* WHAT IS EXPECTED
Return precisely the span of lines from the top of the material below to the line containing "PI = math.pi", both included. Pictures are excluded.

* DATASET EXTRACT
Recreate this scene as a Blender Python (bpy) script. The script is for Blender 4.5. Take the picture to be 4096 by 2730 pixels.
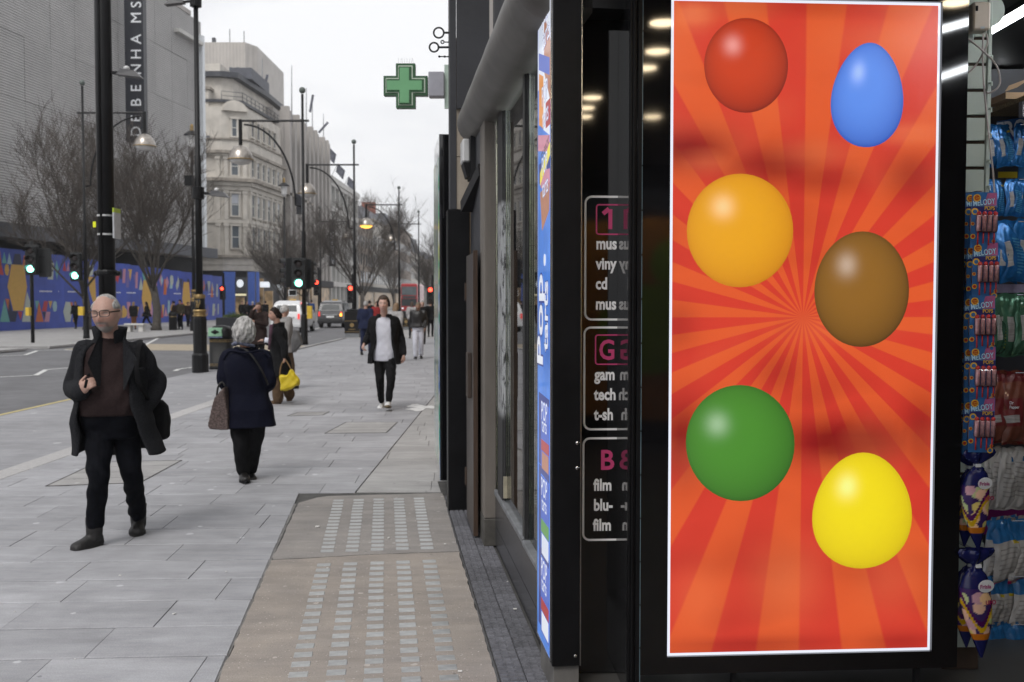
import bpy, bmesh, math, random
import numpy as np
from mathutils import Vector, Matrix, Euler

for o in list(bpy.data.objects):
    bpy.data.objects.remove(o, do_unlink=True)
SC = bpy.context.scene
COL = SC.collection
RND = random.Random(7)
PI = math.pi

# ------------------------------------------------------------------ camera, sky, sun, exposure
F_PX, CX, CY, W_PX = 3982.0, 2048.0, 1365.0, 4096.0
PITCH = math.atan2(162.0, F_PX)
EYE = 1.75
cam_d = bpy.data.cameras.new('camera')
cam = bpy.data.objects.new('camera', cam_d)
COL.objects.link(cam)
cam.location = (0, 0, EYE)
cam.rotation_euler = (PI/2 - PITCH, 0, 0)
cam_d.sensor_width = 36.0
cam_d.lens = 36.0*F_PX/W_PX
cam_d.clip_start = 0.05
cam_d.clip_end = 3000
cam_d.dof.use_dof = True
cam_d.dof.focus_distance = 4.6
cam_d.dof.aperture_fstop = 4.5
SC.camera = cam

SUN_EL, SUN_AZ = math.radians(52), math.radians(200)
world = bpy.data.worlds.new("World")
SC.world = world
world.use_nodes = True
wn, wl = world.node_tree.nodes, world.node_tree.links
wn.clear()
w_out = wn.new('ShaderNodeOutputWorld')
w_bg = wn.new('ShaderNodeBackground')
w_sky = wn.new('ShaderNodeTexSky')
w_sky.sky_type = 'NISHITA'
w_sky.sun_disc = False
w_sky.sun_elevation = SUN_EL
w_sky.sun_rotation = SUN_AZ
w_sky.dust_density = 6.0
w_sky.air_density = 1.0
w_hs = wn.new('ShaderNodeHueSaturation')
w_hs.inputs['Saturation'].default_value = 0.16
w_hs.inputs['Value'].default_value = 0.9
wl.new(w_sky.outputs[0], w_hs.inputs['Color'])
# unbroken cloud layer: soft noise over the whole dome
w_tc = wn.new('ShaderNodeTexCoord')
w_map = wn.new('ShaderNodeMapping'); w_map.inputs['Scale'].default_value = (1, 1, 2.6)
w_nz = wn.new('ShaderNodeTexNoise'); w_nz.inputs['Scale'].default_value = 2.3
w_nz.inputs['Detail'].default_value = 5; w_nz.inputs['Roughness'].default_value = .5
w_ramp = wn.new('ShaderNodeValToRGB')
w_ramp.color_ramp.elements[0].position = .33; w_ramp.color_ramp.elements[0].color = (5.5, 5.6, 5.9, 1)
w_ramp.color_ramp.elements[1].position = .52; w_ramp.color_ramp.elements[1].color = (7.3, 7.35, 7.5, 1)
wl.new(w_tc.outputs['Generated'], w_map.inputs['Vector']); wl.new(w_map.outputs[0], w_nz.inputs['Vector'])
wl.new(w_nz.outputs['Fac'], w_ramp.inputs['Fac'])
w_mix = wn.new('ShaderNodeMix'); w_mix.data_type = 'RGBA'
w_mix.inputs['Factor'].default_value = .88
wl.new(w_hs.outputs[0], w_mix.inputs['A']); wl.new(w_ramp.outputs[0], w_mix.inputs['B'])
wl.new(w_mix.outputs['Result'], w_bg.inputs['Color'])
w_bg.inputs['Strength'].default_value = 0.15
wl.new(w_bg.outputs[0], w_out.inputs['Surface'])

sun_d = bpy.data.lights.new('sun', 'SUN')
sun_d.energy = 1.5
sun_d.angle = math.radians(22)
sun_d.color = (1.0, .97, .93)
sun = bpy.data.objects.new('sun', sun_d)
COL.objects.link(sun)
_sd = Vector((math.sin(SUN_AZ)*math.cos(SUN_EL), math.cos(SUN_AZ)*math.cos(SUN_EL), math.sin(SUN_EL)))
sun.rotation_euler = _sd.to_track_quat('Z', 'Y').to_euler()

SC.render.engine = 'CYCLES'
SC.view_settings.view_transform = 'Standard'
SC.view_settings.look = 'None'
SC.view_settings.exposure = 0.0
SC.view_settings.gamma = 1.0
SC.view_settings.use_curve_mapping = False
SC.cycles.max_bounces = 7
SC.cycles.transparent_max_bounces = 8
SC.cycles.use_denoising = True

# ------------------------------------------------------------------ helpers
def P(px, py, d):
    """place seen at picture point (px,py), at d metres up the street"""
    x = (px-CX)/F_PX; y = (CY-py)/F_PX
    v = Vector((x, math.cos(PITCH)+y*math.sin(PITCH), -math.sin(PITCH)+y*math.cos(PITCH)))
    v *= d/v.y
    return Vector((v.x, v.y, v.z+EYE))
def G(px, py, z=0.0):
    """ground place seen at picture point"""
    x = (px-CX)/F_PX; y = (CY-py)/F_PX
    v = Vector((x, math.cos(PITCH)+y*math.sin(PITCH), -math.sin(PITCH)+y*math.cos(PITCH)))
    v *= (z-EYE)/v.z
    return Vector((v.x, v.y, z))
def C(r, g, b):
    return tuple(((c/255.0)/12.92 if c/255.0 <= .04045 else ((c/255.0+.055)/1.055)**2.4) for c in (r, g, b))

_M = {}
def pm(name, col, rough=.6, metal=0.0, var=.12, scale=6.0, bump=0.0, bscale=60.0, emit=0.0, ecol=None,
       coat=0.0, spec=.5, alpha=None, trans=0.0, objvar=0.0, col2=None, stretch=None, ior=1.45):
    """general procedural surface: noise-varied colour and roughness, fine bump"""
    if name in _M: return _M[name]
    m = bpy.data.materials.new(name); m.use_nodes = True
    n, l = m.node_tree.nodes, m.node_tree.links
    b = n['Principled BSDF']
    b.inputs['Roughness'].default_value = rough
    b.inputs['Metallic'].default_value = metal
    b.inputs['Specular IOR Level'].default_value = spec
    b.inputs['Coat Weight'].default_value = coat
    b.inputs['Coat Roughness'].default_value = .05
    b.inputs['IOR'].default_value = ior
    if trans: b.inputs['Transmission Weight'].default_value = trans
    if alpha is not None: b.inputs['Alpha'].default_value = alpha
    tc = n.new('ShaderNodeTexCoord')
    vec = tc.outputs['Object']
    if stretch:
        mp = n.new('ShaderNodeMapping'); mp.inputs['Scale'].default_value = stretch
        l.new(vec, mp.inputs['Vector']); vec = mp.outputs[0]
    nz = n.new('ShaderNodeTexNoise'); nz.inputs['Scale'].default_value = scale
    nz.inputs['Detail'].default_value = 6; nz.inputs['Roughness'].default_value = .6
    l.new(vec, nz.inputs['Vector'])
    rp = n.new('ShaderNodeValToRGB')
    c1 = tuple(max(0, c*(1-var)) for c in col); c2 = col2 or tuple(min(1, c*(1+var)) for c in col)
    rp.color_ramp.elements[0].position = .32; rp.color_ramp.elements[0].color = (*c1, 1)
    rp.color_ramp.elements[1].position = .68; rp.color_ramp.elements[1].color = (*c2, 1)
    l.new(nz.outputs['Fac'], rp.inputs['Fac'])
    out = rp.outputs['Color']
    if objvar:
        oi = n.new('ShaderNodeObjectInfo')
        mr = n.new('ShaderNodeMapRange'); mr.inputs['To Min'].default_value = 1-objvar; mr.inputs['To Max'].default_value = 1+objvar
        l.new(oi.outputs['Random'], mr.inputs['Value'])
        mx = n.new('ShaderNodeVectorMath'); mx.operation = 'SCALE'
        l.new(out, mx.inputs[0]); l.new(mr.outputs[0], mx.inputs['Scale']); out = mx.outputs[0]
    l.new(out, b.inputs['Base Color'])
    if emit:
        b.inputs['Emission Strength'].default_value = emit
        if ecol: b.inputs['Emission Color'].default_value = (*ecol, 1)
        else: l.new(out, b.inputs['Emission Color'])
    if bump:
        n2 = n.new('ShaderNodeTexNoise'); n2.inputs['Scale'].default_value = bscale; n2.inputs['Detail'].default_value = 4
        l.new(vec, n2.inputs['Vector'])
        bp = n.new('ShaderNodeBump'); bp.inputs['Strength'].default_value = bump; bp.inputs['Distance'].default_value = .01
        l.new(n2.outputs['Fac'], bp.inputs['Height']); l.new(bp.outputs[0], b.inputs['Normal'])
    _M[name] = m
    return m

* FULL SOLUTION
Recreate this scene as a Blender Python (bpy) script. The script is for Blender 4.5. Take the picture to be 4096 by 2730 pixels.
import bpy, bmesh, math, random
import numpy as np
from mathutils import Vector, Matrix, Euler

for o in list(bpy.data.objects):
    bpy.data.objects.remove(o, do_unlink=True)
SC = bpy.context.scene
COL = SC.collection
RND = random.Random(7)
PI = math.pi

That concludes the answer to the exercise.